A recent visit to Berlin turned up some fascinating facets of German culture, and a few surprises in terms of unheralded but fascinating sights.
Modern German life:
- Railway stations sometimes have bike repair shops as well as bike parks.
- Nearly every kebab shop now advertises vegan doner kebabs.
- Germany is still 100% paper towel. Hot air hand dryers have zero market share.
- Beer does not go on shelves at the supermarket. You buy it from the crate. Or, of course, you just buy the crate.
- Supermarkets sell bike tyres and puncture kit, often next to the kitchen utensils.
- 'Caffe creme' is not café crème. It is an espresso, with no milk in at all.
- What is the best cuisine in Berlin? Vietnamese!
I found that some of the most interesting places to go were not well known, even in Potsdam. Sans Souci and the New Palace are crowded, with expensive tickets. But walking around the gardens (entry to which is and apparently always has been free) I found the delightful Neptune Grotto, decorated with abalone shells and waterfalls in stone; the Dragon House, a vineyard manager's house in the shape of a Chinese pagoda; and the wonderful Belvedere on the Klausberg. All of these were part of the same building programme as Sans Souci itself, Frederick II's creation of a world of imagination and fantasy.
But the best two euros I spent in Potsdam was in the superb Botanical Garden, which belongs to the University of Potsdam. It's as if someone got hold of Kew Gardens and tried to shrink it into five greenhouses and a couple of rockeries - and succeeded. The signage is fascinating, treating subjects as diverse as German colonialism, making cocaine, and how ferns reproduce.
I particularly enjoyed the cactus house. It's clearly designed to work aesthetically as well as thematically - if you designed a garden to look this good you'd feel happy - and the range of cactuses is immense, from tiny penny-sized pretties to three metre tall monsters.
My guidebook doesn't even mention the existence of the Botanical Gardens, or the Paradise Garden the other side of the road, a little dell tucked in underneath the Orangery Palace, planted with ferns, heathers, and grasses.
And this was in the dead of winter. In summer, it must be spectacular.
On to Berlin, where I ate Vietnamese food every night. Of course I saw Nefertiti, and she worked her magic. I find her smile far more enigmatic than the Mona Lisa's, with her lifted eyebrows giving an impression that she knows a secret that she might tell you... but then again she might not.
But my favourite museums? Hard to choose, but the three that make the cut are the ones that come far down the list for most people.
- Schloss Koepenick ('outpost' of the Kunstgewerbemuseum). This museum includes several complete rooms brought from other palaces, with a Renaissance marquetry room and a yellow lacquer Chinoiserie room, as well as magnificent pieces of furniture from the 15th to the 18th centuries. The palace still retains some of its stucco ceilings, and you can go right up into the roofbeams where the study collections are located. And when I came out, snow was drifting down slowly...

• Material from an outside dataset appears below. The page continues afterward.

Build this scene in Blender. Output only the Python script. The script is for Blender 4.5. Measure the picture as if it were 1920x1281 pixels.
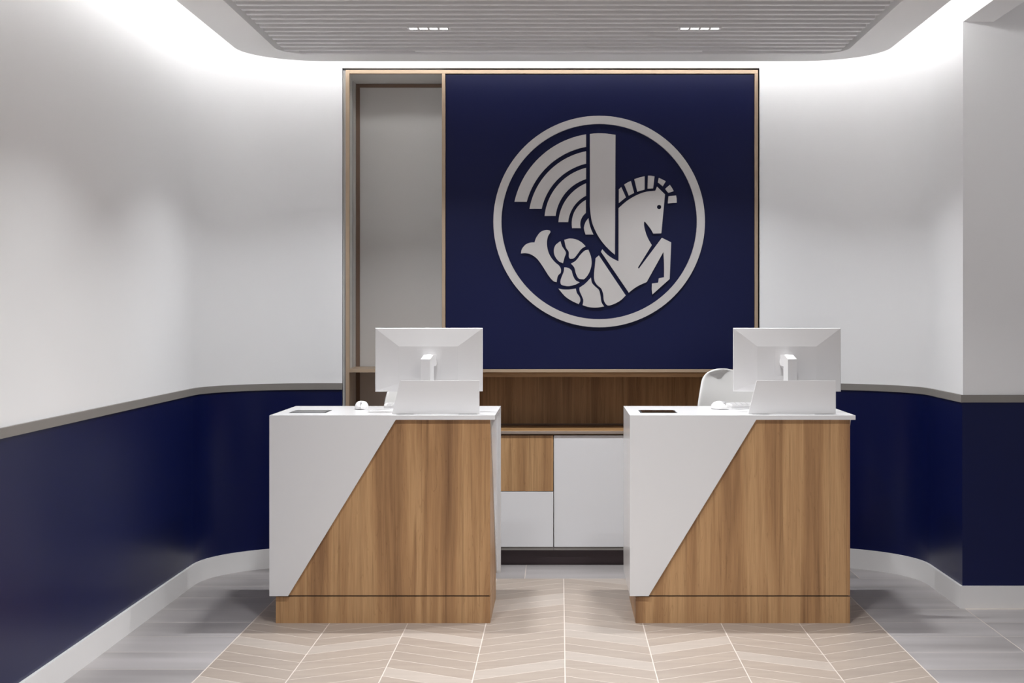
import bpy, bmesh, math, random
from mathutils import Vector, Matrix
from mathutils.geometry import tessellate_polygon

for o in list(bpy.data.objects):
    bpy.data.objects.remove(o, do_unlink=True)
scene = bpy.context.scene
C = scene.collection
R = math.radians
random.seed(7)

# ------------------------------------------------------------------ camera
F = 2800.0                 # focal length in pixels of the 1920 wide frame
VPX, VPY = 1050.0, 586.0   # where the depth lines meet
EYE = 1.43
cam_d = bpy.data.cameras.new('camera')
cam = bpy.data.objects.new('camera', cam_d)
C.objects.link(cam)
cam.location = (0, 0, EYE)
cam.rotation_euler = (R(90), 0, 0)
cam_d.sensor_width = 36.0
cam_d.lens = F / 1920 * 36
cam_d.shift_x = -(VPX - 960) / 1920
cam_d.shift_y = -(640.5 - VPY) / 1920
cam_d.clip_end = 60
scene.camera = cam

# ------------------------------------------------------------------ world, exposure
w = bpy.data.worlds.new('world')
scene.world = w
w.use_nodes = True
w.node_tree.nodes['Background'].inputs[0].default_value = (0.97, 0.97, 1.0, 1)
w.node_tree.nodes['Background'].inputs[1].default_value = 0.16
COVE = 6.9      # cove strip emission
BAR = 8.2       # watts of one downlight bar
vs = scene.view_settings
vs.view_transform = 'Standard'
vs.look = 'None'
vs.gamma = 1.0
vs.use_curve_mapping = False
vs.exposure = 1.34
cy = scene.cycles
cy.use_denoising = True
cy.max_bounces = 7
cy.diffuse_bounces = 5
cy.sample_clamp_indirect = 6.0


def X(px, Y):
    return (px - VPX) * Y / F


def Z(py, Y):
    return EYE - (py - VPY) * Y / F


# ------------------------------------------------------------------ materials
def lin(r, g, b):
    f = lambda c: (c / 255 / 12.92) if c / 255 <= 0.04045 else ((c / 255 + 0.055) / 1.055) ** 2.4
    return (f(r), f(g), f(b), 1)


def principled(name, col, rough=0.5, metal=0.0, spec=0.5):
    m = bpy.data.materials.new(name)
    m.use_nodes = True
    b = m.node_tree.nodes['Principled BSDF']
    b.inputs['Base Color'].default_value = col
    b.inputs['Roughness'].default_value = rough
    b.inputs['Metallic'].default_value = metal
    b.inputs['Specular IOR Level'].default_value = spec
    return m, m.node_tree, b


def nd(nt, t, **k):
    n = nt.nodes.new(t)
    for a, v in k.items():
        setattr(n, a, v)
    return n


def mottled(name, c1, c2, scale=(3, 3, 3), rough=0.5, metal=0.0, spec=0.5, bump=0.0, bscale=60):
    """two close tones mixed by noise, with an optional fine relief"""
    m, nt, b = principled(name, c1, rough, metal, spec)
    g = nd(nt, 'ShaderNodeNewGeometry')
    mp = nd(nt, 'ShaderNodeMapping')
    mp.inputs['Scale'].default_value = scale
    n = nd(nt, 'ShaderNodeTexNoise')
    n.inputs['Scale'].default_value = 1
    n.inputs['Detail'].default_value = 3
    nt.links.new(g.outputs['Position'], mp.inputs[0])
    nt.links.new(mp.outputs[0], n.inputs['Vector'])
    mx = nd(nt, 'ShaderNodeMix', data_type='RGBA')
    mx.inputs[6].default_value = c1
    mx.inputs[7].default_value = c2
    nt.links.new(n.outputs[0], mx.inputs[0])
    nt.links.new(mx.outputs[2], b.inputs['Base Color'])
    if bump:
        n2 = nd(nt, 'ShaderNodeTexNoise')
        n2.inputs['Scale'].default_value = bscale
        nt.links.new(g.outputs['Position'], n2.inputs['Vector'])
        bp = nd(nt, 'ShaderNodeBump')
        bp.inputs['Strength'].default_value = bump
        bp.inputs['Distance'].default_value = 0.002
        nt.links.new(n2.outputs[0], bp.inputs['Height'])
        nt.links.new(bp.outputs[0], b.inputs['Normal'])
    return m


def wood(name, dark, mid, light, grain='Z', rough=0.42):
    m, nt, b = principled(name, mid, rough, 0, 0.4)
    g = nd(nt, 'ShaderNodeNewGeometry')

    def noise(sx, sl, scale, detail, dist=0.0):
        mp = nd(nt, 'ShaderNodeMapping')
        s = [sx, sx, sx]
        s['XYZ'.index(grain)] = sl
        mp.inputs['Scale'].default_value = s
        n = nd(nt, 'ShaderNodeTexNoise')
        n.inputs['Scale'].default_value = scale
        n.inputs['Detail'].default_value = detail
        n.inputs['Distortion'].default_value = dist
        nt.links.new(g.outputs['Position'], mp.inputs[0])
        nt.links.new(mp.outputs[0], n.inputs['Vector'])
        return n

    def ramp(src, stops):
        r = nd(nt, 'ShaderNodeValToRGB')
        e = r.color_ramp.elements
        e[0].position, e[0].color = stops[0]
        e[1].position, e[1].color = stops[-1]
        for p, c in stops[1:-1]:
            x = e.new(p)
            x.color = c
        nt.links.new(src.outputs[0], r.inputs[0])
        return r

    n1 = noise(13, 0.5, 1, 3, 0.3)           # broad staves of tone
    r1 = ramp(n1, [(0.30, dark), (0.45, mid), (0.58, light), (0.72, mid)])
    n2 = noise(60, 1.2, 1, 4, 0.6)           # streaks
    r2 = ramp(n2, [(0.30, (0.62, 0.58, 0.55, 1)), (0.48, (1, 1, 1, 1)), (0.8, (1.0, 1.0, 1.0, 1))])
    n3 = noise(420, 8, 1, 2)                 # pores
    r3 = ramp(n3, [(0.30, (0.86, 0.84, 0.82, 1)), (0.6, (1.03, 1.03, 1.03, 1))])
    n4 = noise(26, 1.6, 1, 2, 1.6)           # thin dark cathedral lines
    r4 = ramp(n4, [(0.485, (1, 1, 1, 1)), (0.50, (0.70, 0.66, 0.62, 1)), (0.512, (1, 1, 1, 1))])
    cur = r1
    sock = r1.outputs[0]
    for r_, f in ((r2, 0.65), (r3, 0.9), (r4, 0.5)):
        mx = nd(nt, 'ShaderNodeMix', data_type='RGBA', blend_type='MULTIPLY')
        mx.inputs[0].default_value = f
        nt.links.new(sock, mx.inputs[6])
        nt.links.new(r_.outputs[0], mx.inputs[7])
        sock = mx.outputs[2]
    nt.links.new(sock, b.inputs['Base Color'])
    return m


def tile_mat(name, c_lo, c_hi, along, rough=0.45, stripe=30.0, depth=1.0, tone=0.16):
    """glazed tile: stripes along one direction, every tile object its own tone"""
    m, nt, b = principled(name, c_lo, rough, 0, 0.45)
    tc = nd(nt, 'ShaderNodeNewGeometry')
    oi = nd(nt, 'ShaderNodeObjectInfo')
    mp = nd(nt, 'ShaderNodeMapping')
    mp.inputs['Rotation'].default_value = (0, 0, along)
    mp.inputs['Scale'].default_value = (0.7, stripe, 1)
    nt.links.new(tc.outputs['Position'], mp.inputs[0])
    ad = nd(nt, 'ShaderNodeVectorMath', operation='ADD')
    sc = nd(nt, 'ShaderNodeMath', operation='MULTIPLY')
    sc.inputs[1].default_value = 57.0
    nt.links.new(oi.outputs['Random'], sc.inputs[0])
    nt.links.new(mp.outputs[0], ad.inputs[0])
    nt.links.new(sc.outputs[0], ad.inputs[1])
    n = nd(nt, 'ShaderNodeTexNoise')
    n.inputs['Scale'].default_value = 1
    n.inputs['Detail'].default_value = 2
    nt.links.new(ad.outputs[0], n.inputs['Vector'])
    mr = nd(nt, 'ShaderNodeMapRange')
    mr.inputs[1].default_value = 0.5 - 0.2 * 1
    mr.inputs[2].default_value = 0.5 + 0.2 * 1
    nt.links.new(n.outputs[0], mr.inputs[0])
    mx = nd(nt, 'ShaderNodeMix', data_type='RGBA')
    mx.inputs[6].default_value = c_lo
    mx.inputs[7].default_value = c_hi
    nt.links.new(mr.outputs[0], mx.inputs[0])
    hs = nd(nt, 'ShaderNodeHueSaturation')
    mv = nd(nt, 'ShaderNodeMapRange')
    mv.inputs[3].default_value = 1 - tone / 2
    mv.inputs[4].default_value = 1 + tone / 2
    nt.links.new(oi.outputs['Random'], mv.inputs[0])
    nt.links.new(mv.outputs[0], hs.inputs['Value'])
    nt.links.new(mx.outputs[2], hs.inputs['Color'])
    nt.links.new(hs.outputs[0], b.inputs['Base Color'])
    return m


def emitter(name, col, strength):
    m = bpy.data.materials.new(name)
    m.use_nodes = True
    nt = m.node_tree
    nt.nodes.clear()
    e = nt.nodes.new('ShaderNodeEmission')
    e.inputs[0].default_value = col
    e.inputs[1].default_value = strength
    o = nt.nodes.new('ShaderNodeOutputMaterial')
    nt.links.new(e.outputs[0], o.inputs[0])
    return m


M = {}
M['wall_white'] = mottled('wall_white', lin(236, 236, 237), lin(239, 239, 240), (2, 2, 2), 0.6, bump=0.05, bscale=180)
M['navy'] = mottled('navy_paint', lin(10, 18, 62), lin(12, 20, 66), (2, 2, 2), 0.30, spec=0.25)
M['navy_panel'] = mottled('navy_panel', lin(9, 16, 56), lin(11, 18, 60), (2, 2, 2), 0.42, spec=0.25)
M['rail'] = mottled('taupe_rail', lin(130, 126, 121), lin(136, 131, 127), (4, 4, 4), 0.5)
M['base'] = mottled('baseboard_white', lin(222, 220, 219), lin(225, 223, 222), (3, 3, 3), 0.4)
M['ceil'] = mottled('ceiling_white', lin(244, 244, 244), lin(246, 246, 246), (2, 2, 2), 0.7)
M['slat'] = mottled('slat_white', lin(216, 215, 216), lin(220, 219, 220), (2, 2, 2), 0.5)
M['bronze'] = mottled('champagne_bronze', lin(176, 154, 131), lin(184, 162, 139), (6, 6, 6), 0.4, metal=0.35)
M['bronze_dark'] = mottled('dark_bronze', lin(122, 100, 86), lin(130, 107, 92), (6, 6, 6), 0.5, metal=0.2)
M['bronze_taupe'] = mottled('taupe_metal', lin(150, 136, 126), lin(158, 144, 134), (6, 6, 6), 0.45, metal=0.3)
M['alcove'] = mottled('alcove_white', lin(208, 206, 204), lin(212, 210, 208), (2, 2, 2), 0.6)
M['lam_white'] = mottled('white_solid_surface', lin(216, 215, 216), lin(219, 218, 219), (3, 3, 3), 0.22, spec=0.5)
M['door_white'] = mottled('white_laminate', lin(220, 219, 221), lin(223, 222, 224), (3, 3, 3), 0.45)
M['plastic'] = mottled('white_plastic', lin(212, 210, 210), lin(215, 213, 213), (5, 5, 5), 0.4)
M['shell'] = mottled('chair_shell', lin(206, 204, 202), lin(210, 208, 206), (4, 4, 4), 0.5)
M['chrome'] = mottled('brushed_metal', lin(180, 180, 182), lin(190, 190, 192), (8, 8, 8), 0.3, metal=0.9)
M['black'] = mottled('black_plastic', lin(26, 26, 28), lin(32, 32, 34), (8, 8, 8), 0.5)
M['glass_black'] = mottled('black_glass', lin(20, 20, 22), lin(24, 24, 26), (8, 8, 8), 0.08, spec=0.6)
M['screen'] = mottled('screen_glass', lin(14, 14, 16), lin(18, 18, 20), (8, 8, 8), 0.15)
M['grey_plastic'] = mottled('grey_plastic', lin(176, 174, 174), lin(182, 180, 180), (8, 8, 8), 0.5)
M['kick'] = mottled('dark_plum_kick', lin(70, 56, 60), lin(76, 62, 66), (6, 6, 6), 0.5)
M['shadow_gap'] = mottled('dark_joint', lin(60, 44, 32), lin(66, 50, 38), (6, 6, 6), 0.7)
M['emblem'] = mottled('emblem_silver', lin(214, 211, 210), lin(218, 215, 214), (5, 5, 5), 0.45, metal=0.85)
M['grout'] = mottled('light_grout', lin(196, 185, 176), lin(200, 189, 180), (9, 9, 9), 0.8)
M['wood'] = wood('walnut_veneer', lin(137, 101, 69), lin(168, 128, 88), lin(188, 149, 106))
M['wood_x'] = wood('walnut_veneer_long', lin(150, 112, 74), lin(178, 138, 94), lin(196, 156, 110), grain='X')
M['tile_grey'] = tile_mat('grey_tile', lin(138, 133, 132), lin(168, 163, 163), 0.0, 0.42, 4.5, tone=0.10)
A30 = math.atan2(0.208, 0.36)
for sgn, nm in ((1, 'a'), (-1, 'b')):
    M['chev_' + nm] = tile_mat('chevron_tile_' + nm, lin(152, 139, 129), lin(160, 147, 136), -sgn * A30, 0.45, 22.0, tone=0.07)
    M['chevl_' + nm] = tile_mat('chevron_tile_pale_' + nm, lin(165, 154, 145), lin(171, 160, 151), -sgn * A30, 0.45, 34.0, tone=0.04)
M['led'] = emitter('cove_led', (1.0, 0.995, 0.985, 1), COVE)
M['cell'] = emitter('downlight_cell', (1.0, 0.99, 0.98, 1), 4.0)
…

- MEK, the Museum of European Culture. I have no idea if 'normally' this museum would be on my list, because the two most impressive exhibits were both temporary exhibitions; one on the Sami culture, and another on basketry which included a huge architectural installation. If all their exhibitions are this good, though, it would never fall off the list.
- The Humboldt Forum. This is a big favourite because, exceptionally for Berlin, it's open on Mondays, when all the other museums are closed, and it's also free. But that's not all. Its collections are amazing. African art, including (for the moment) some fascinating Benin bronzes, South American art, two reconstructed cave temples from the northern Silk Road... and more Nepalese and Gandhara Buddhas than you can shake a large number of sticks at. But the thing that perhaps most affected me was the story of Rudolf Douala Manga Bell, king of the Douala people of Cameroon - told by his great-nephew, a teacher in Germany.
Which brings me to two things these museums are getting right. The first is that they are examining the history of colonialism, and correcting biases of the past. For instance, artists were rarely named when artworks were collected from 'primitive' peoples; something that MEK corrected by inviting Sami craftspeople to examine the collection and create works using ideas from the collection.
The second? They are using audio and video in interesting ways. I've seen a lot of videos in museums and they're often boring. Getting the great-nephew of a fallen king to tell his story? Not boring. Getting a Newari craftsman and a Buddhist monks to give their views of a Nepalese artefact in the collection? not boring. Filming basketweavers as they search out their materials in swamps and forests? Also not boring.
To some extent Berlin museums must have benefited from a huge public investment in culture - which looks like it may be coming to an end this year as the city government makes significant cuts. But they have spent their money wisely and, which is important, imaginatively.